Stacy Parks Miller | Extreme cold can be deadly for outside pets

February 8, 2014 


District Attorney Stacy Parks Miller speaks outside the seminar. The Pennsylvania State Police and the Governor's Office of Homeland Security partnered with the Centre County District Attorney's office to host a school safety seminar at Penn State University, May 7, 2013.

NABIL K. MARK — CDT file photo Buy Photo

Centre Countians, the deep freeze is not over yet.

Although my office has a main purpose of protecting people, we also are advocates for animals.

In Pennsylvania, failure to provide adequate shelter for conditions, fresh water and food can to lead to charges of cruelty to animals — a summary offense that can lead to $300 in fines and up to 90 days in jail.

A second offense is a third-degree misdemeanor.

If you see animals that may be at risk after being left out in the cold for prolonged periods of time or that appear to have inadequate shelter for the temperature, contact local law enforcement.

Dogs get frostbite and hypothermia, too. They are not polar bears. If you have watched the news lately, you should realize police have been out making sure animals are properly taken care of during the extreme cold.

If you choose to keep your pet outdoors, you must provide adequate shelter, food, water and bedding to keep them dry and warm, even when the weather gets brutal.

What worked at 35 degrees no longer works at 10 degrees.

If you cannot make their outdoor provisions safe, they need to be brought inside until the danger passes. Dogs may have fur coats, but they are not immune to the cold any more than a person wearing a coat would be if he or she were to sit outside on the wet, frozen ground all day.

Here are guidelines for what constitutes adequate shelter, but please realize each situation is different and demands good judgment.

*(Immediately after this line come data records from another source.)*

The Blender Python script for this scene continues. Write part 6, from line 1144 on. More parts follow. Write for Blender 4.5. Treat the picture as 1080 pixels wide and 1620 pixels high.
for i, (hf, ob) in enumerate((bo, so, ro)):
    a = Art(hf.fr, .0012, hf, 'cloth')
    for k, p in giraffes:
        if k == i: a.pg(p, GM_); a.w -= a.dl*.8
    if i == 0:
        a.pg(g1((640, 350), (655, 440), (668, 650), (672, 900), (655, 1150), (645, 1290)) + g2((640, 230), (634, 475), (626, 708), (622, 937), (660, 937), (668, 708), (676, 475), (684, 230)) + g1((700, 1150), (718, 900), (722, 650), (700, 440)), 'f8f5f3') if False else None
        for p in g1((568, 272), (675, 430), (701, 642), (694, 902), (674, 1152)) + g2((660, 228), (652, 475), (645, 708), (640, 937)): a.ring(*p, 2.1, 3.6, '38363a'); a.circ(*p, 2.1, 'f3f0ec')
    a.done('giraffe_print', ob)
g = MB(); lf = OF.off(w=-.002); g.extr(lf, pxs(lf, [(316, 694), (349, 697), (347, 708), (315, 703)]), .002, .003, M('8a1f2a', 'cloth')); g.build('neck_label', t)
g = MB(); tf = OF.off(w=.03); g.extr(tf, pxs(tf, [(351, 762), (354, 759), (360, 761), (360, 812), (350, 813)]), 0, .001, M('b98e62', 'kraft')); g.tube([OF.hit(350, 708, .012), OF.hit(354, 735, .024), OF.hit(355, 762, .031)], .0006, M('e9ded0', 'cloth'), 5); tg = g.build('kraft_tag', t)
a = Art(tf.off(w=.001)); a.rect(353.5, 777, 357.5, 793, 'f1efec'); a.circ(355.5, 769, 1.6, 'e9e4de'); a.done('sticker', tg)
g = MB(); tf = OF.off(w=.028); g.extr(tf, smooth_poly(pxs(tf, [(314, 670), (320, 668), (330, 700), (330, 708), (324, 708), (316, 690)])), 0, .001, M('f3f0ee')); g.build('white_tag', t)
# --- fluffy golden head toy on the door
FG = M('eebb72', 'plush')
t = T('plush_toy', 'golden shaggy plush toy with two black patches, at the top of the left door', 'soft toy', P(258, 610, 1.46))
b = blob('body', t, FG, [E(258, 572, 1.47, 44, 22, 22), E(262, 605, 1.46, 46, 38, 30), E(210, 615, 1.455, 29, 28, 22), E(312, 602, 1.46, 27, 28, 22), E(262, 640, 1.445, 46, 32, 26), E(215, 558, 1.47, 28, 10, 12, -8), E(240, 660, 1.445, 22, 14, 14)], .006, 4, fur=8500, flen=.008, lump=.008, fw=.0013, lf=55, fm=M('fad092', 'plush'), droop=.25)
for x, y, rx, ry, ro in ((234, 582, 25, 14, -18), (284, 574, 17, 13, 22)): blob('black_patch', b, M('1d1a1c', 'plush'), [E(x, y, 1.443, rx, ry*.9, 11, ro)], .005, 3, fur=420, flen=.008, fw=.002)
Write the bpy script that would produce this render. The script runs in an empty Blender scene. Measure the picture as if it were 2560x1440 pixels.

•  Never leave puppies, smaller dogs, older dogs or cats outdoors when the temperature falls below 40 degrees. As a general rule, it is best to bring all dogs in when it is below 20 degrees. Pending legislation may soon make this a reality for pet owners.

•  If your dog or cat stays outside, be certain that they have a proper shelter raised several inches off the ground with a flap over the entry. (If the entry is open, it is as cold in the box as it is outside.) If it is not raised, the bottom of the box is as cold as the ground. Keep a fresh blanket, cedar shavings or straw to keep the pet warm.

The shelter should be large enough that your pet can sit and stand but small enough so the pet’s body heat will be retained in the house. Consider insulating the roof.

•  Use a plastic water bowl to ensure your pet’s tongue does not get stuck to cold metal, and change the water often to keep it from freezing. If the temperature is constantly so cold it stays frozen, you must provide a heated bowl. Lack of fresh water constitutes “cruelty,” and you can be cited.

•  Be sure to keep older or arthritic pets inside. Escort older dogs outside for toileting.

•  Be alert for signs of frostbite and injury on dogs’ ears, paws and tails. If you suspect frostbite, contact your veterinarian.

Always be alert for signs of hypothermia such as shivering, lethargy, low heart rate and unresponsiveness.

Finally, dogs are highly social creatures. Consider spending more time with your outdoor pet or bringing it indoors.

Your pet is happiest when with you and your family.

Stacy Parks Miller is Centre County District Attorney.